**Material provided**
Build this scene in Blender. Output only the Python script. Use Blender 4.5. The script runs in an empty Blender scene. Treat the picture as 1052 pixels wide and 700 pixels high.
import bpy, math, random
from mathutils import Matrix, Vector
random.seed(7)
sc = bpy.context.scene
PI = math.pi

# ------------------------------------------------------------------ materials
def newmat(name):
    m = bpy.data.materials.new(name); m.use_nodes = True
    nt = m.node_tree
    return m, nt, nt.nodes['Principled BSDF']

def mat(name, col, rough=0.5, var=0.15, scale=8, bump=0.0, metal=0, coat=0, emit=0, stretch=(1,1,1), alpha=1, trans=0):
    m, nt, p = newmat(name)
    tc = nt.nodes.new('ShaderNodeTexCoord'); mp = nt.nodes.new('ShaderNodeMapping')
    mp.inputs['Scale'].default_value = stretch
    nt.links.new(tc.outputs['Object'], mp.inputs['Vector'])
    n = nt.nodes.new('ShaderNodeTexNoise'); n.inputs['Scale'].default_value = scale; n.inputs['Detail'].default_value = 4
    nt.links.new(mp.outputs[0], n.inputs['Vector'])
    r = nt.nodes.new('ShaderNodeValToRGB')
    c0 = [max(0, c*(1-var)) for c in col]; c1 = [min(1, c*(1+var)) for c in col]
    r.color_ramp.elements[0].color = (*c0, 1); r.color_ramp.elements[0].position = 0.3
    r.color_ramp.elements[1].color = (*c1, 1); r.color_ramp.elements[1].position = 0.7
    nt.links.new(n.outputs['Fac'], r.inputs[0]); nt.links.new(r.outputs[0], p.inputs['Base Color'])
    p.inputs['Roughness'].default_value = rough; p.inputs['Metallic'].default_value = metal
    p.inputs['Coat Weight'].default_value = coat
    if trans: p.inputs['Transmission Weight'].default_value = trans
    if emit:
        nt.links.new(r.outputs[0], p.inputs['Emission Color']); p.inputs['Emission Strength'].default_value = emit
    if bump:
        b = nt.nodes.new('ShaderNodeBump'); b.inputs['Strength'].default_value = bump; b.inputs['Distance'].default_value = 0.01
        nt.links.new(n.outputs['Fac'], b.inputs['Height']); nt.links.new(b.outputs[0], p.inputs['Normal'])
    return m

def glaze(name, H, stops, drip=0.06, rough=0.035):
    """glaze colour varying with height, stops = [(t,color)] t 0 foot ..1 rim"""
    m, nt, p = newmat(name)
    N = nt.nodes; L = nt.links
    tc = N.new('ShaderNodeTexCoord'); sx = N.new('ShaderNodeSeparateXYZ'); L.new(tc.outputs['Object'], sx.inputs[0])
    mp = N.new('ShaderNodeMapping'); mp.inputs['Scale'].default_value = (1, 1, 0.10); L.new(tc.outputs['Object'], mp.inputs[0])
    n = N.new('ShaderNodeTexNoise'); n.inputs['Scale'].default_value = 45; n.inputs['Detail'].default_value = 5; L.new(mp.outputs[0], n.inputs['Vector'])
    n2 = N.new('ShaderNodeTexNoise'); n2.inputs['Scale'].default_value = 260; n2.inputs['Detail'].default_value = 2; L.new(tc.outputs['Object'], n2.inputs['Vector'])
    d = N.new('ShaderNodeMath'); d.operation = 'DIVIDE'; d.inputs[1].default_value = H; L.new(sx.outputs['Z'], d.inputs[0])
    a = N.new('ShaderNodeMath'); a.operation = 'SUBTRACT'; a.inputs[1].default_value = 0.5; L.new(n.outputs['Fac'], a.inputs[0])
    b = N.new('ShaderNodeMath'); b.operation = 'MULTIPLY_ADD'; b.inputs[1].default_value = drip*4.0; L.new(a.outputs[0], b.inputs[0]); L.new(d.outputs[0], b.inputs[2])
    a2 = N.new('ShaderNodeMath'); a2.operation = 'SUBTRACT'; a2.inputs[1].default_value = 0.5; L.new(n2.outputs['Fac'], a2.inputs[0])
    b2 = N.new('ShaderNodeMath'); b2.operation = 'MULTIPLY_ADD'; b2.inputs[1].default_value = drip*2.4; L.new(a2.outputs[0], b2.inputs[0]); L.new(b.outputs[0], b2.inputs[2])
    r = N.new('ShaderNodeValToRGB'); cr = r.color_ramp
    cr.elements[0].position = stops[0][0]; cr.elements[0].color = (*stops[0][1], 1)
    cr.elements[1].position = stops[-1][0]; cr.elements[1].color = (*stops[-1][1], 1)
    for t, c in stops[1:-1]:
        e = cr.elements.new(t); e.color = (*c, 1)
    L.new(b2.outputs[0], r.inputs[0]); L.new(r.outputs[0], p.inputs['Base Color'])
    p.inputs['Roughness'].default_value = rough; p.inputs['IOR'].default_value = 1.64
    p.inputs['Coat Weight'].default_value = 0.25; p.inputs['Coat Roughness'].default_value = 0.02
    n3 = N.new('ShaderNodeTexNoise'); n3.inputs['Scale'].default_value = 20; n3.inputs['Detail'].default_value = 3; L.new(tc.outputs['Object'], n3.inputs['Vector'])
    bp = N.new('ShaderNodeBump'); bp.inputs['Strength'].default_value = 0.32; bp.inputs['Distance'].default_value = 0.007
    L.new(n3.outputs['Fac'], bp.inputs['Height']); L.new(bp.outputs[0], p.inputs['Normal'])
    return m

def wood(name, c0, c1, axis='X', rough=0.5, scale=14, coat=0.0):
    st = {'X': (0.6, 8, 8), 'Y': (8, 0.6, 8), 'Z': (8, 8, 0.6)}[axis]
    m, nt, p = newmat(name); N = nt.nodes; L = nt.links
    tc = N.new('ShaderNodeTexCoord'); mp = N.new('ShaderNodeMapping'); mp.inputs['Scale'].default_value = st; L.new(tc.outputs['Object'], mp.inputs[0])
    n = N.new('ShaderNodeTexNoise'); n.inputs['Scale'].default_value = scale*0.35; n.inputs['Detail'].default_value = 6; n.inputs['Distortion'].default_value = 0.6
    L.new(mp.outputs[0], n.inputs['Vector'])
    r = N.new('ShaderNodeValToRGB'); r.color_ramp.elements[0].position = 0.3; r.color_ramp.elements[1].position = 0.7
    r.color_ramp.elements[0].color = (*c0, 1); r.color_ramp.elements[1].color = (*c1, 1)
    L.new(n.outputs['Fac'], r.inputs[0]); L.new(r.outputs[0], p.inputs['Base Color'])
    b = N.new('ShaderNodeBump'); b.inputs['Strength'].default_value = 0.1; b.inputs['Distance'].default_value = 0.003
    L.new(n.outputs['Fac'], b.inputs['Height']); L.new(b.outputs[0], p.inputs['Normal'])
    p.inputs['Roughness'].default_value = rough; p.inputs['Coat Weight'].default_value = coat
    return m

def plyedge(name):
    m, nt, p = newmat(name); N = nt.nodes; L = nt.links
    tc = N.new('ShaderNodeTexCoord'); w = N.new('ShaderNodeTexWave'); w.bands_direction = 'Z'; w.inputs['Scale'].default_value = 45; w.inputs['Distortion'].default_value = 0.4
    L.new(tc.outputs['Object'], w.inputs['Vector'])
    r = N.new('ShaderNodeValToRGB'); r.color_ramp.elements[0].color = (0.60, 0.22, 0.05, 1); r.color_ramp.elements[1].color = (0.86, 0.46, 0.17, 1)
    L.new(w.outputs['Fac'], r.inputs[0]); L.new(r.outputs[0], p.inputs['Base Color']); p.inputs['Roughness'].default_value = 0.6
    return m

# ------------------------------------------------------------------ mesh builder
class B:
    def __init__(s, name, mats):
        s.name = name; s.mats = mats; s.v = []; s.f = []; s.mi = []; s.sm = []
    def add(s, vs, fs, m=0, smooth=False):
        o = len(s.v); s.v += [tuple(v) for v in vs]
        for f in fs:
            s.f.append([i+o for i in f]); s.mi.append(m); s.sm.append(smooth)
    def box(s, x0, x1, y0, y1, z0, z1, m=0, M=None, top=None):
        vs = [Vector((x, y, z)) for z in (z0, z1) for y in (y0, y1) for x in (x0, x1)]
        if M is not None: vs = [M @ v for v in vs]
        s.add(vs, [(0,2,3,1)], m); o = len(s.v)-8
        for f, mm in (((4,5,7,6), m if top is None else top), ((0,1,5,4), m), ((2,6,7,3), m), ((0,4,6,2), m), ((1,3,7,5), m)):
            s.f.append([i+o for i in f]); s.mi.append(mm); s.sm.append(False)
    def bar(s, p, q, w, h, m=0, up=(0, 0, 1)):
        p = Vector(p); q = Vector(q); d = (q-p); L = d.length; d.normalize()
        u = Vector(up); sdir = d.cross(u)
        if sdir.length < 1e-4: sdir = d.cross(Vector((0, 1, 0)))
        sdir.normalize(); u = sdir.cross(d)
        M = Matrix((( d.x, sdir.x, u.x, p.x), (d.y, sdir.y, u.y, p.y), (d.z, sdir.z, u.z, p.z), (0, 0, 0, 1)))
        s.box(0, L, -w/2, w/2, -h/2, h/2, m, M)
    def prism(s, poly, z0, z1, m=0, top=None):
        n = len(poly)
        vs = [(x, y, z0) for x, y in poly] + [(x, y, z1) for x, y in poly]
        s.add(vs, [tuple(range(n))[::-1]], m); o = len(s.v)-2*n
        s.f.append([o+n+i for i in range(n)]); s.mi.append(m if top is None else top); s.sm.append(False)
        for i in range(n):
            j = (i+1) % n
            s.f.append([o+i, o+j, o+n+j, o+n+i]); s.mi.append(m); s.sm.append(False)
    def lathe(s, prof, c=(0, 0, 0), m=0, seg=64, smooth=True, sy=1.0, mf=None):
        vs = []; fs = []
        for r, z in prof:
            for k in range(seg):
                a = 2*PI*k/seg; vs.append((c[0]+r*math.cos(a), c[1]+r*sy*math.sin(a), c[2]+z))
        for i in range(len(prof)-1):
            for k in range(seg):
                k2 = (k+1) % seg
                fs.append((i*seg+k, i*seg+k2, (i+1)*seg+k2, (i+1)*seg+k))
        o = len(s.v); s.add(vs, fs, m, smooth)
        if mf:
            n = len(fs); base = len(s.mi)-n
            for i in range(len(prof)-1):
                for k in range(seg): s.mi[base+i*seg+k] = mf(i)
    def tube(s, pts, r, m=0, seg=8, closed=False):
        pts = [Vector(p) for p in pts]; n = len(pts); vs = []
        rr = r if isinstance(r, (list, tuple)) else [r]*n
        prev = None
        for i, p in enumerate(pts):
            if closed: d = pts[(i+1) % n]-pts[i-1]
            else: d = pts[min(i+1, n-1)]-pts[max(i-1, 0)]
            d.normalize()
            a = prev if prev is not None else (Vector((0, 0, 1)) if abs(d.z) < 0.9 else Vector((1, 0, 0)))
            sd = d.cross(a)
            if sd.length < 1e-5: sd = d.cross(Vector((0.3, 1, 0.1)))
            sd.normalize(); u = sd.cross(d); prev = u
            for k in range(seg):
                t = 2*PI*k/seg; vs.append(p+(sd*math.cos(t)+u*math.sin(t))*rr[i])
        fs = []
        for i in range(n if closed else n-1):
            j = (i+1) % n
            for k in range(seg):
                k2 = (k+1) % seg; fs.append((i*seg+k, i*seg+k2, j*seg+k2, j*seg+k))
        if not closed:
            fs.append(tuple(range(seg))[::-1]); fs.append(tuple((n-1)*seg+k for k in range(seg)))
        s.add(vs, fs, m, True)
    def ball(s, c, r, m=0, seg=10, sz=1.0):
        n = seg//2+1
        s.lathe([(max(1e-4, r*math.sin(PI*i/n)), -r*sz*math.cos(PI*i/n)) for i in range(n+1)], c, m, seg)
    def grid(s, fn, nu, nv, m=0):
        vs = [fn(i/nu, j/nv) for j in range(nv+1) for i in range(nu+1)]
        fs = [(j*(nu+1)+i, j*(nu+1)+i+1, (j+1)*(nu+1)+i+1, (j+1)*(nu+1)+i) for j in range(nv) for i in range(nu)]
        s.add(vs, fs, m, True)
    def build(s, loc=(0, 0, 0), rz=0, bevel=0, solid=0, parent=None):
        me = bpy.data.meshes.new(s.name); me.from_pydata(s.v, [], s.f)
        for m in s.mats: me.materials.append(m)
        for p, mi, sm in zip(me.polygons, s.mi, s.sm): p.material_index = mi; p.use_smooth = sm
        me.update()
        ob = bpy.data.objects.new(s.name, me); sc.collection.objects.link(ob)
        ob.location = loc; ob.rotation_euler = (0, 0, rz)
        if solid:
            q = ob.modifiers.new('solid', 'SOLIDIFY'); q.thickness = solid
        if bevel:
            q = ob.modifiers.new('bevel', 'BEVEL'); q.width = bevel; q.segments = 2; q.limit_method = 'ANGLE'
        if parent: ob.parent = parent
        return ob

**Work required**
Starting with the first line of the data above, copy each line exactly until you reach the line with "return m, nt, nt.nodes['Principled BSDF']"; include that line as well.

**Task answer**
Build this scene in Blender. Output only the Python script. Use Blender 4.5. The script runs in an empty Blender scene. Treat the picture as 1052 pixels wide and 700 pixels high.
import bpy, math, random
from mathutils import Matrix, Vector
random.seed(7)
sc = bpy.context.scene
PI = math.pi

# ------------------------------------------------------------------ materials
def newmat(name):
    m = bpy.data.materials.new(name); m.use_nodes = True
    nt = m.node_tree
    return m, nt, nt.nodes['Principled BSDF']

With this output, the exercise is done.